Caning or whipping is a horrendous form of punishment. Maximum force, with the cane travelling at speeds of up to 160kph, is applied. The whiplash of the cane (usually a piece of rattan about 1.09m long and 1.25cm thick that is soaked in water) literally takes the skin off the buttocks and then pounds the flesh into pulp. Skin disintegrates. Blood flows copiously.
The pain is so severe that victims often lose consciousness. And when they do, they are quickly revived by doctors so that punishment can continue.
How doctors can participate in this kind of abuse is beyond understanding.
Whipping leaves deep scars that take months to heal. It also leaves deep emotional and psychological wounds that mark the victims for the rest of their lives.
In 2007, a six-minute video of a drug trafficker being caned in Malaysia found its way onto the Internet. Those who think that caning is an acceptable form of punishment should take the trouble to view it.
I personally found it too disturbing to watch. It brought back memories of my late father’s treatment at the hands of the Kempeitai – the military police of the Imperial Japanese Army during the war years. My father was whipped so badly that he carried the scars on his back and buttocks to his grave some fifty years later.
That such horrific abuse is still being visited upon people today is mind-boggling.
And all this despite the fact that there is no evidence that caning is an effective deterrence. It simply panders to our baser instincts to inflict pain upon those who transgress.
Furthermore, such forms of corporal punishment are clearly against the 1948 Universal Declaration of Human Rights which states that, “No one shall be subject to torture or to cruel, inhuman and degrading treatment or punishment”.
Malaysia has always been an ardent supporter of the UN and proudly sits on its Human Rights Council, yet we violate one of its most cherished principles. We lose the moral authority to speak on human rights issues when we ourselves don’t cherish and uphold them.

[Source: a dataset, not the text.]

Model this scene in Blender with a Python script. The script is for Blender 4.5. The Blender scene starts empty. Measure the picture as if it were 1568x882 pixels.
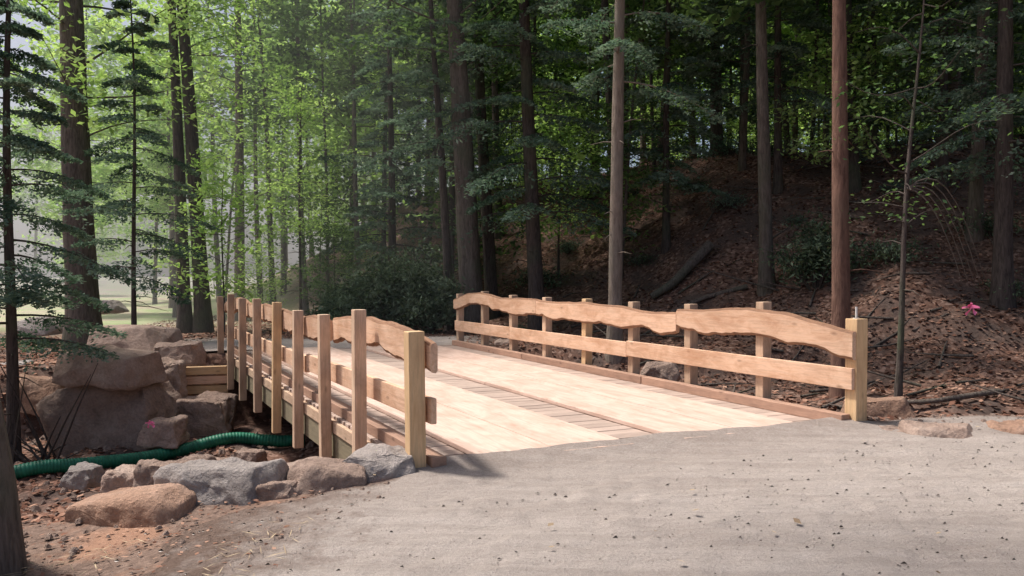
import bpy, bmesh, math, random
import numpy as np
from mathutils import Vector, Matrix
from mathutils import noise as mn
R=random.Random(7); rng=np.random.default_rng(11)
scene=bpy.context.scene
scene.view_settings.view_transform='Standard'
# ------------------------------------------------------------- helpers
def link(o,parent=None):
    scene.collection.objects.link(o)
    if parent: o.parent=parent
    return o
def empty(name):
    return link(bpy.data.objects.new(name,None))
def sstep(a,b,x):
    t=np.clip((x-a)/(b-a),0,1); return t*t*(3-2*t)
def vnoise(x,y,seed=0):
    xi=np.floor(x).astype(np.int64); yi=np.floor(y).astype(np.int64)
    fx=x-xi; fy=y-yi; fx=fx*fx*(3-2*fx); fy=fy*fy*(3-2*fy)
    def h(a,b):
        n=(a*374761393+b*668265263+seed*1442695041)&0xffffffff
        n=((n^(n>>13))*1274126177)&0xffffffff
        return ((n^(n>>16))&0xffff)/65535.0
    return (h(xi,yi)*(1-fx)+h(xi+1,yi)*fx)*(1-fy)+(h(xi,yi+1)*(1-fx)+h(xi+1,yi+1)*fx)*fy-0.5
def fbm(x,y,o=4,seed=0):
    s=0;a=1.0
    for i in range(o):
        s=s+a*vnoise(x*2**i,y*2**i,seed+i*17); a*=.5
    return s
# ------------------------------------------------------------- terrain
TX=[-60,-9,-3.3,3.6,5.5,8.5,20,60]; TY=[75,34,24,18,15.5,12.5,8,4]
def H(x,y):
    x=np.asarray(x,float); y=np.asarray(y,float)
    rx=x+.83; ry=y-6.45
    s=-.4617*rx+.887*ry; w=.887*rx+.4617*ry
    base=-.03-.22*sstep(-1.0,-3.2,x)*sstep(9,3,y)-.25*sstep(8,14,y)*sstep(-6,-12,x)
    base=base+.10*np.exp(-((x-5.0)/.9)**2-((y-8.3)/.35)**2)
    s0=np.interp(w,[-30,-6,-3,-1.2,0,4.9,12,40],[1.6,.9,.35,.15,.4,-.05,-3.4,-14])
    s1=np.interp(w,[-30,-5,0,5,9,30],[11.3,11.4,11.2,10.4,7,0])
    g=sstep(0,1.1,s-s0)*(1-sstep(-1.1,0,s-s1))
    cz=np.interp(w,[-30,3,8,12],[-1.4,-1.35,-.6,-.4])
    cz=cz+.16*fbm(x*1.6,y*1.6,3,5)
    z=base*(1-g)+cz*g
    ty=np.interp(x,TX,TY); d=y-ty
    z=z+sstep(-24,-4,x)*(6.2*sstep(0,18,d)+.02*np.clip(d-18,0,80))
    rough=sstep(0,3,d)*.4+.10*g+.05*sstep(14,20,y)
    z=z+rough*fbm(x*.55,y*.55,4,2)
    z=z+.018*fbm(x*3,y*3,3,9)
    far=sstep(40,120,np.hypot(x,y)); z=z+far*2*fbm(x*.02,y*.02,2,3)
    return z
def Hf(x,y): return float(H(np.array([x]),np.array([y]))[0])
# ------------------------------------------------------------- mesh builder
class MB:
    def __init__(s): s.v=[];s.f=[];s.m=[];s.n=0
    def add(s,v,f,mi=0):
        v=np.asarray(v,float).reshape(-1,3); f=np.asarray(f,np.int64).reshape(-1,4)
        s.v.append(v); s.f.append(f+s.n); s.m.append(np.full(len(f),mi)); s.n+=len(v)
    def mesh(s,name,mats,smooth=True):
        v=np.concatenate(s.v); f=np.concatenate(s.f); m=np.concatenate(s.m)
        me=bpy.data.meshes.new(name)
        me.vertices.add(len(v)); me.vertices.foreach_set('co',v.ravel())
        me.loops.add(f.size); me.loops.foreach_set('vertex_index',f.ravel().astype(np.int32))
        me.polygons.add(len(f)); me.polygons.foreach_set('loop_start',np.arange(0,f.size,4,dtype=np.int32))
        me.polygons.foreach_set('loop_total',np.full(len(f),4,dtype=np.int32))
        me.polygons.foreach_set('material_index',m.astype(np.int32))
        sm=(m==0)&smooth; me.polygons.foreach_set('use_smooth',sm)
        for mt in mats: me.materials.append(mt)
        me.update(calc_edges=True); return me
def tube(mb,pts,rad,sides=8,mi=0,wob=0):
    pts=np.asarray(pts,float); n=len(pts)
    tan=np.gradient(pts,axis=0); tan/=np.linalg.norm(tan,axis=1)[:,None]+1e-9
    ref=np.array([0,0,1.]) if abs(tan[0,2])<.9 else np.array([1.,0,0])
    a=np.cross(tan,ref); a/=np.linalg.norm(a,axis=1)[:,None]+1e-9; b=np.cross(tan,a)
    th=np.arange(sides)/sides*2*math.pi
    rr=np.asarray(rad,float)[:,None]*np.ones(sides)[None]
    if wob: rr=rr*(1+wob*rng.normal(size=(n,sides))*.5+wob*rng.normal(size=(1,sides)))
    v=pts[:,None]+rr[...,None]*(np.cos(th)[None,:,None]*a[:,None]+np.sin(th)[None,:,None]*b[:,None])
    i=np.arange(n-1)[:,None]*sides; j=np.arange(sides)[None]; j2=(j+1)%sides
    f=np.stack([i+j,i+j2,i+sides+j2,i+sides+j],-1)
    mb.add(v,f,mi)
def leaves(mb,c,size,flat=.5,asp=.5,dirs=None,mi=1):
    c=np.asarray(c); n=len(c)
    nr=rng.normal(size=(n,3))*(1-flat); nr[:,2]+=flat*1.5; nr/=np.linalg.norm(nr,axis=1)[:,None]+1e-9
    a=rng.normal(size=(n,3)) if dirs is None else dirs+rng.normal(size=(n,3))*.25
    a-=nr*(a*nr).sum(1)[:,None]; a/=np.linalg.norm(a,axis=1)[:,None]+1e-9
    b=np.cross(nr,a); s=(size*rng.uniform(.6,1.3,n))[:,None]
    v=np.stack([c-a*s,c+b*s*asp-a*s*.1,c+a*s,c-b*s*asp-a*s*.1],1)
    mb.add(v,np.arange(4*n).reshape(n,4),mi)
# ------------------------------------------------------------- materials
def newmat(name):
    m=bpy.data.materials.new(name); m.use_nodes=True; nt=m.node_tree
    for n in list(nt.nodes): nt.nodes.remove(n)
    out=nt.nodes.new('ShaderNodeOutputMaterial'); return m,nt,out
def N(nt,t,**k):
    n=nt.nodes.new(t)
    for a,b in k.items():
        if a in n.inputs: n.inputs[a].default_value=b
        else: setattr(n,a,b)
    return n
def ramp(nt,fac,stops):
    r=nt.nodes.new('ShaderNodeValToRGB'); e=r.color_ramp.elements
    while len(e)<len(stops): e.new(.5)
    for i,(p,c) in enumerate(stops):
        e[i].position=p; e[i].color=(*c,1)
    nt.links.new(fac,r.inputs[0]); return r.outputs[0]
def coords(nt,scale=(1,1,1),kind='Object'):
    tc=N(nt,'ShaderNodeTexCoord'); mp=N(nt,'ShaderNodeMapping'); mp.inputs['Scale'].default_value=scale
    nt.links.new(tc.outputs[kind],mp.inputs[0]); return mp.outputs[0]
def noise(nt,vec,scale,detail=4,rough=.6,dist=0):
    n=N(nt,'ShaderNodeTexNoise'); n.inputs['Scale'].default_value=scale; n.inputs['Detail'].default_value=detail
    n.inputs['Roughness'].default_value=rough; n.inputs['Distortion'].default_value=dist
    nt.links.new(vec,n.inputs['Vector']); return n.outputs['Fac']
def mix(nt,fac,a,b,mode='MIX'):
    m=N(nt,'ShaderNodeMix',data_type='RGBA',blend_type=mode)
    for s,i in ((fac,0),(a,6),(b,7)):
        if isinstance(s,(int,float)): m.inputs[i].default_value=s
        elif isinstance(s,tuple): m.inputs[i].default_value=(*s,1)
        else: nt.links.new(s,m.inputs[i])
    return m.outputs[2]
def math_(nt,op,a,b=0.0):
    m=N(nt,'ShaderNodeMath',operation=op)
    for i,s in enumerate((a,b)):
        if isinstance(s,(int,float)): m.inputs[i].default_value=s
        else: nt.links.new(s,m.inputs[i])
    return m.outputs[0]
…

Some years ago, Malaysians joined the global outrage over the treatment of prisoners at Abu Ghraib. America was rightly condemned for behaving in such a cruel and callous manner. What does it now say of us when we are silent about something far worse that is taking place in our prisons on an almost daily basis?
What is even more egregious is that we visit such horrific punishment upon hapless refugees and illegal migrants as well.
Refugees from Myanmar, for example, flee in fear and desperation from well documented abuse, torture and death in their own land only to be further abused in Malaysia.
According to Amnesty International, more than 6,000 refugees are caned, up to 24 times each, every year!
This is morally reprehensible and a great blight upon our nation’s honour.
Of course, we are not the only ones to permit judicial caning. It is widely practised in Singapore and Brunei as well, courtesy of our common British colonial heritage. Caning is now increasingly considered a cheaper alternative to jailing offenders. Illegal migrants are whipped and then deported.
Not surprisingly, many countries seem to ignore this appalling abuse of their own citizens in Malaysia, Singapore and Brunei. If Australian, British or American citizens were similarly treated, there would be an international uproar, which explains why such punishment is rarely inflicted on them.
Our poorer Asian neighbours, on the other hand, remain silent largely because they fear antagonising us and jeopardising an important source of foreign income in the remittances that these migrant workers send home each month. For countries like the Philippines, Bangladesh and Nepal, for example, such remittances make a significant contribution to their economy.
Perhaps it is also because Asian governments tend to place a lower premium on human dignity.
Whatever the reason, shame on them for staying silent while their citizens are so harshly treated abroad.
Of course, Myanmar’s military rulers are not going to lose any sleep over the treatment of Karen, Kachin or Rohingya people abroad, but surely we become complicit in the injustice wreaked upon these people if they end up being abused and punished in Malaysia as well.
When asked about the leaked caning video in 2007, the Deputy Home Minister at the time said it was “no big deal”.
But it is a big deal when our nation inflicts such horrendous suffering upon prisoners, upon migrant workers and upon refugees. It tarnishes our image and invites international scorn.
And it is a big deal because we are better than that.
It’s time we end this barbaric form of punishment. Certainly, we should immediately stop the caning of refugees and illegal migrants.